We do not mean to say that the jury ought to have found that the accused, after kicking the deceased lightly, withdrew in good faith from further contest and that his conduct should have been so interpreted. It was for the jury to say whether the withdrawal was in good faith, or was a mere device by the accused to obtain some advantage of his adversary. But we are of opinion that, under the circumstances, they might have found that the accused, although in the wrong when he kicked or kicked at the deceased, did not provoke the fierce attack made upon him by the latter, with knife in hand, in any sense that would deprive him altogether of the right of self-defence against such attack.

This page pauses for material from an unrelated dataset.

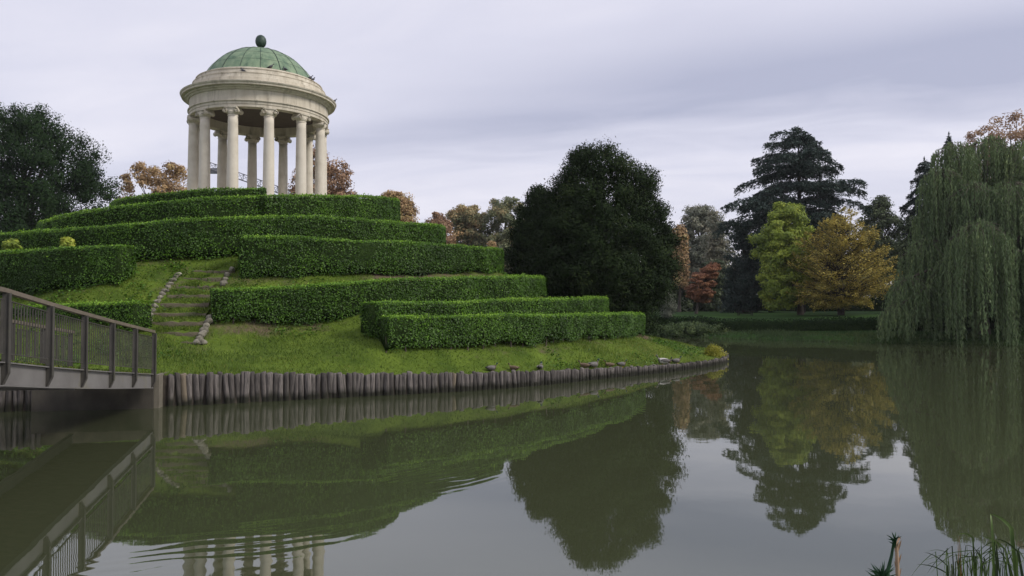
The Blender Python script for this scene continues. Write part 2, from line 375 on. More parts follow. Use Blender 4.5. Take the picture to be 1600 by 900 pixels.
# every hedge: front-face line as (photo px, distance ahead, photo y of the top, photo y of the foot or None)
HEDGES = [
 dict(k='a', pts=[(178, 35.0, 317, None), (172, 33.6, 314, None), (205, 31.8, 305, None), (290, 31.0, 296, None), (360, 31.1, 292.5, None), (413, 31.4, 291, None)], h=1.15, w=0.8,
      label='topmost short hedge tier just below the temple columns on the left', size=.085, dens=360),
 dict(k='b', pts=[(75, 34.0, 352, None), (57, 31.5, 347, None), (93, 29.3, 334.5, None), (171, 28.3, 320.5, None), (280, 28.0, 310, None), (360, 28.4, 305, None), (412, 28.95, 303, None)], h=1.4, w=0.9,
      label='second highest hedge tier, curving down to the left under the temple', size=.08, dens=380),
 dict(k='c', pts=[(414, 28.7, 302.5, None), (500, 30.3, 303.5, None), (580, 32.5, 305, None), (615, 35.0, 308.5, None), (624, 37.5, 312, None), (612, 40.0, 318, None)], h=1.4, w=0.9,
      label='hedge tier right of the temple columns, ending in a rounded right end below the sky', size=.08, dens=380),
 dict(k='d', pts=[(-45, 33.0, 372, None), (-38, 30.0, 367, None), (0, 28.3, 362, None), (100, 26.6, 355.5, None), (200, 26.1, 346.5, None), (300, 26.3, 340, 410), (400, 27.0, 335.5, None), (480, 27.8, 335.5, None),
      (560, 29.0, 340, None), (640, 31.5, 346, None), (680, 34.0, 349.5, None), (696, 37.0, 353, None), (688, 40.0, 358, None)], h=1.52, w=0.95,
      label='longest hedge tier, running unbroken across the mound above the top of the steps', size=.078, dens=400),
 dict(k='e', pts=[(-130, 28.6, 398, None), (-85, 26.6, 394, None), (0, 25.2, 390.5, 447), (100, 24.2, 384.5, 443), (184, 24.0, 380.5, 438)], h=1.2, w=0.95,
      label='square-ended hedge on the left, above the footbridge railing', size=.074, dens=460),
 dict(k='f', pts=[(374, 25.4, 366, 432), (430, 25.7, 367.5, 433), (500, 26.3, 370.5, 433), (600, 27.6, 374.5, 431), (700, 30.0, 380.5, 428), (750, 32.0, 384, 426), (780, 34.6, 387, 425), (787, 37.0, 389, 424), (780, 39.5, 392, 424)], h=1.3, w=0.95,
      label='hedge tier that starts square at the top right of the steps', size=.074, dens=440),
 dict(k='g', pts=[(331, 23.2, 449, 521), (440, 23.9, 447, 523), (500, 24.3, 442, 515), (588, 25.2, 436.5, 490), (700, 27.0, 432.5, None), (780, 29.3, 431, None), (830, 32.0, 431, None), (855, 36.0, 432, None), (850, 38.5, 434, None)], h=1.2, w=0.95,
      label='tall hedge beside the lower steps, its square left end by the edging stones', size=.072, dens=520),
 dict(k='h', pts=[(589, 22.7, 471, 527), (640, 23.6, 470.5, None), (700, 24.5, 470, None), (800, 26.6, 467, None), (880, 29.0, 465, None), (930, 32.0, 464, None), (950, 35.0, 463.5, None), (946, 38.0, 464, None)], h=1.1, w=0.85,
      label='narrow hedge tier directly behind and just above the lowest hedge', size=.07, dens=520),
 dict(k='i', pts=[(607, 22.0, 493, 547), (700, 23.1, 492, 548), (780, 24.4, 491, 546), (850, 26.0, 490.5, 544), (930, 29.0, 489.5, 538), (985, 31.8, 489, 533), (1005, 34.5, 489, 528), (998, 37.0, 489, 524)], h=1.1, w=0.9,
      label='lowest hedge, nearest the log bank, with bare stems at its foot', size=.07, dens=560),
 dict(k='j', pts=[(-30, 24.6, 480, None), (60, 23.2, 476, None), (130, 22.5, 472, None), (206, 22.0, 469, 503)], h=0.72, w=0.85,
      label='low short hedge left of the steps, behind the footbridge railing', size=.07, dens=480),
]
ctl = []
for H in HEDGES:
    for px, d, yt, yb in H['pts']:
        p = W(px, yt, d); zb = W(px, yb, d)[2] if yb is not None else p[2] - H['h']
        ctl.append((p[0], p[1], zb))
step_y = [538.4, 522.7, 506.7, 492.5, 477.4, 464.0, 449.8, 437.4, 425.8]
step_x = [(236, 306), (238, 310), (230, 317), (238, 322), (250, 326), (262, 328), (276, 334), (286, 346), (296, 366)]
step_d = [22.2 + 0.45 * i for i in range(9)]
for i in range(9):
    for px in step_x[i]:
        p = W(px, step_y[i], step_d[i]); ctl.append((p[0], p[1], p[2] - 0.04))
for p in bank: ctl.append((p[0], p[1], p[2]))
for a in np.arange(15, 200, 18):
    for r, z in ((17, 1.25), (14, 2.6), (11, 4.1), (8.4, 5.3), (5.6, 6.25)):
        if a < 40 and r in (17,): z = 1.75
        if r < 16 and (a < 40 or a > 165): continue
        ctl.append((TC[0] + r * math.cos(R(a)), TC[1] + r * math.sin(R(a)), z))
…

If the accused did, in fact, withdraw from the combat, and intended so to do, and if his conduct should have been reasonably so interpreted by the deceased, then the assault of the latter with a deadly weapon, with the intent to take the life of the accused or to do him great bodily harm, entitled the latter to the benefit of the principle announced in Beard v. United States, 158 U.S. 550, 564, in which case it was said: "The defendant was where he had a right to be when the deceased advanced upon him in a threatening manner and with a deadly weapon; and if the accused did not provoke the assault, and had at the time reasonable grounds to believe, and in good faith believed, that the deceased intended to take his life or to do him great bodily harm, he was not obliged to retreat, nor to consider whether he could safely retreat, but was entitled to stand his ground and meet any attack made upon him with a deadly weapon, in such a way and with such force as, under all the circumstances, he, at the moment, honestly believed, and had reasonable grounds to believe, was necessary to save his own life or to protect himself from great bodily injury."

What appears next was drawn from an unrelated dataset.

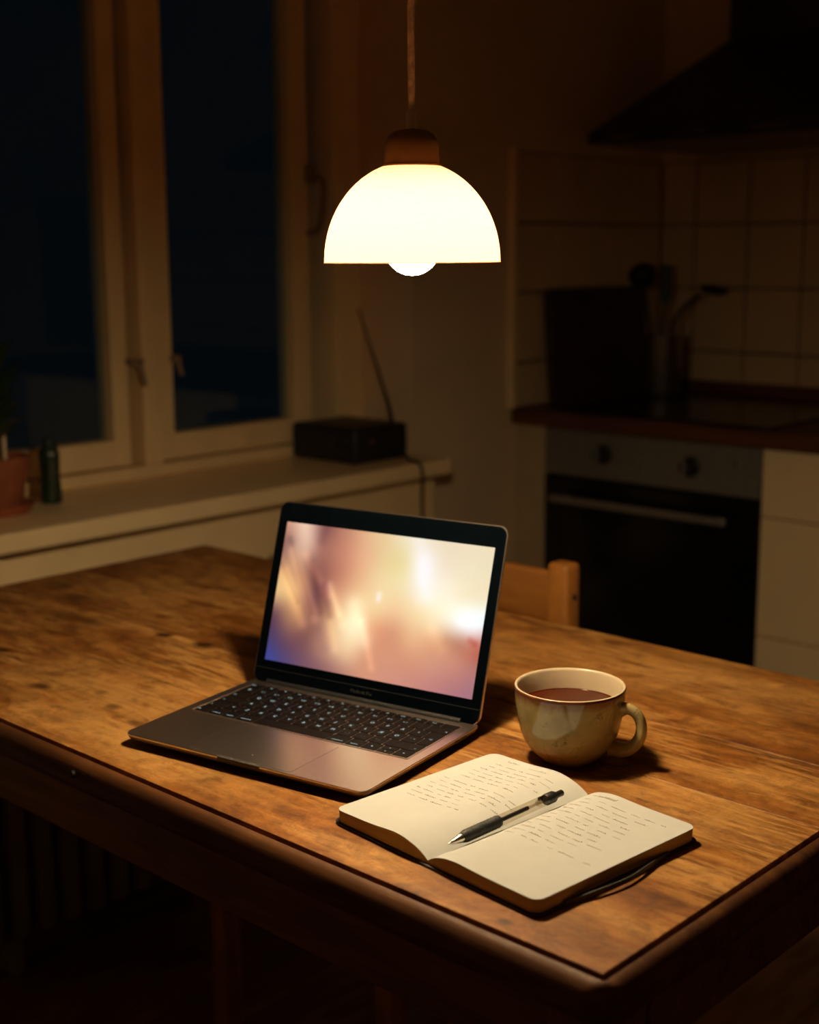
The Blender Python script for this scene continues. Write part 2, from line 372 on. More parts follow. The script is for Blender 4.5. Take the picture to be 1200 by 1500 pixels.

The charge, as above quoted, is liable to other objections. The court said that both the accused and the deceased had a right to be in the hotel, and that the law of retreat in a case like that is different from what it would be if they had been on the outside. Still, the court said that, under the circumstances, *558 both parties were under a duty to use all reasonable means to avoid a collision that would lead to a deadly conflict, such as keeping out of the affray, or by not going into it, or "by stepping to one side"; and if the accused could have saved his life, or protected himself against great bodily harm, by inflicting a less dangerous wound than he did upon his assailant, or "if he could have paralyzed that arm," without doing more serious injury, the law commanded him to do so. In other words, according to the theory of the charge, although the deceased sprang at the accused, with knife in hand, for the purpose of cutting him to pieces, yet if the accused could have stepped aside or paralyzed the arm of his assailant, his killing the latter was not in the exercise of the right of self-defence. The accused was where he had the right to be, and the law did not require him to step aside when his assailant was rapidly advancing upon him with a deadly weapon. The danger in which the accused was, or believed himself to be, at the moment he fired is to some extent indicated by the fact, proved by the government, that immediately after he disabled his assailant (who had two knives upon his person) he said that he, the accused, was himself mortally wounded and wished a physician to be called. The accused was entitled, so far as his right to resist the attack was concerned, to remain where he was, and to do whatever was necessary or what he had reasonable grounds to believe at the time was necessary, to save his life or to protect himself from great bodily harm. And under the circumstances, it was error to make the case depend in whole or in part upon the inquiry whether the accused could, by stepping aside, have avoided the attack, or could have so carefully aimed his pistol as to paralyze the arm of his assailant without more seriously wounding him.

Without referring to other errors alleged to have been committed, the judgment below is reversed and the case is remanded for a new trial.

Reversed.

MR. JUSTICE BROWN and MR. JUSTICE PECKHAM dissented.